The degradation of the independent law enforcement function itself
Benjamin Wittes has thoughts on the effects of the current situation on people at the Department of Justice and on the rest of us.
The trouble is that remaining in office does not merely demean the individual dignity of the attorney general and the deputy attorney general when the President whines about the attorney general’s compliance with Justice Department recusal rules; when he attacks the attorney general for not investigating a political opponent; when he openly suggests that the Justice Department’s leadership should act in his personal interests; or when he suggests that the deputy attorney general is biased against him as a result of previous service as U.S. attorney in a Democratic-majority city. These are also degradations of the institutional offices these men hold. And continuing to hold those offices in silence when the president says these things them permits that degradation to go unchallenged—both before the workforce and before the public.

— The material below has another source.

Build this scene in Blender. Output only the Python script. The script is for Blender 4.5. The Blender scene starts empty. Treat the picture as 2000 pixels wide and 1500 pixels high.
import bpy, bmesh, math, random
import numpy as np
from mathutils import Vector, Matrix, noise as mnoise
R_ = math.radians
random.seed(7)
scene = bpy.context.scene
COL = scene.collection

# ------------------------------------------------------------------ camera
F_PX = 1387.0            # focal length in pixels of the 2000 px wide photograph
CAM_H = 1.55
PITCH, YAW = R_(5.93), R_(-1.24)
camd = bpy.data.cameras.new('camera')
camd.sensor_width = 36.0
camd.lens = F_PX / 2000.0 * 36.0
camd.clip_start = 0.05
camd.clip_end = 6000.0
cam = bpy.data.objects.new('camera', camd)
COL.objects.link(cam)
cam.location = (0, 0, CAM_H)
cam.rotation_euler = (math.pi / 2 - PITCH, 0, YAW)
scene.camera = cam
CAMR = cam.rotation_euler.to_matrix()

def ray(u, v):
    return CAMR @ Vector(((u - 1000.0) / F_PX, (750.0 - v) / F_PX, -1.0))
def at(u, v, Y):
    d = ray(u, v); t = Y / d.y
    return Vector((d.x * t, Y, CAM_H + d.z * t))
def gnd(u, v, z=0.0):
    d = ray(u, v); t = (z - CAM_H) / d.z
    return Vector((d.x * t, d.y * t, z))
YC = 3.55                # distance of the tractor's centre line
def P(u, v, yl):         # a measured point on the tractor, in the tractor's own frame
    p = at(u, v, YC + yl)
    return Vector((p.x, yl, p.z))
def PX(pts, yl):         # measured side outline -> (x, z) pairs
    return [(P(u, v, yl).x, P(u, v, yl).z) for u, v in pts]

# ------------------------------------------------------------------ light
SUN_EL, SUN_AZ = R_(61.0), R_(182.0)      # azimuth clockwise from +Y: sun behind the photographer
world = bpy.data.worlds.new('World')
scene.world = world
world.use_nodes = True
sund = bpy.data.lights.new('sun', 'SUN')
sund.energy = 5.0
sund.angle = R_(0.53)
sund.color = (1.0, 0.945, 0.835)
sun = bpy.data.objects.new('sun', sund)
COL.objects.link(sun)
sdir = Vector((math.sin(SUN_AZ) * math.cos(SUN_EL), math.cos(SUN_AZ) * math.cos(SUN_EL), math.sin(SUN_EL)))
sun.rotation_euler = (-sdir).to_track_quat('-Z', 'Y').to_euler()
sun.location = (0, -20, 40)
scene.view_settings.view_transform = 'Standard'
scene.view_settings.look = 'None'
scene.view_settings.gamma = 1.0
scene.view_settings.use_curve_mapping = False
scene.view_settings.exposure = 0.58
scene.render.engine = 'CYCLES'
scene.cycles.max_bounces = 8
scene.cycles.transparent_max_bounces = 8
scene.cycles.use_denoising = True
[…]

To the workforce, this sort of rope-a-doping by the department’s leadership might provide a short-term protection against political interference in an investigation, and I don’t diminish the importance of that protection. Rosenstein and Sessions (who is recused, in any event) may by tolerating belittling by the President to allow their investigators and prosecutors to do their work unmolested. But the long-term cost is the corrosion of the norm not merely that investigators and prosecutors are ultimately protected from White House interference on investigative matters, but that presidential attempts at such interference are themselves unacceptable. To allow the Justice Department and FBI workforces to witness on an ongoing basis the president hectoring, threatening to fire, and belittling the attorney general and deputy attorney general is to allow them to witness also the degradation of the independent law enforcement function itself. For the departmental leadership to tolerate the repeated statements by the president of his expectation that their function is nothing more elevated than that of agents of his political power and protection is, at some level, to accede to the acceptability of those statements. Even if in practice, in the short term, law enforcement functions independently as a result, accepting this characterization of its function has to socialize over time the way people at the relevant agencies understand the jobs they are doing. It will drive honest people away, prevent good people from coming on board, and over time it will influence the way many people think about their work.
Perhaps even more important than the message that leadership’s rope-a-doping sends to law enforcement officers is the message it sends to the public about law enforcement. For the public to see this kind of presidential behavior towards the attorney general and the deputy attorney general, for the public to see both men tolerate it, and for the public to see there be no consequences for it will, again over time, make it acceptable behavior. That’s the way political norms change—the way old norms get discarded and the way new ones develop. If it’s okay for the president to criticize the attorney general for recusing when it’s not convenient for his interests for the attorney general to do so, then why is not okay for him to demand as a condition of appointment that the attorney general promise not to recuse? And why is it not okay for a prospective attorney general to comply with such a demand? If it’s okay for the President to tweet that his political opponent should be investigated, why is it not okay for the attorney general to investigate those the President says should be criminally investigated? Why is it not okay for the President to order up such an investigation?
That’s all the more true since a lot of people are probably paying more attention to the DoJ right now than they ever have before. We’re drinking in what’s being played out before us day after day; how can we help but absorb the messages being sent?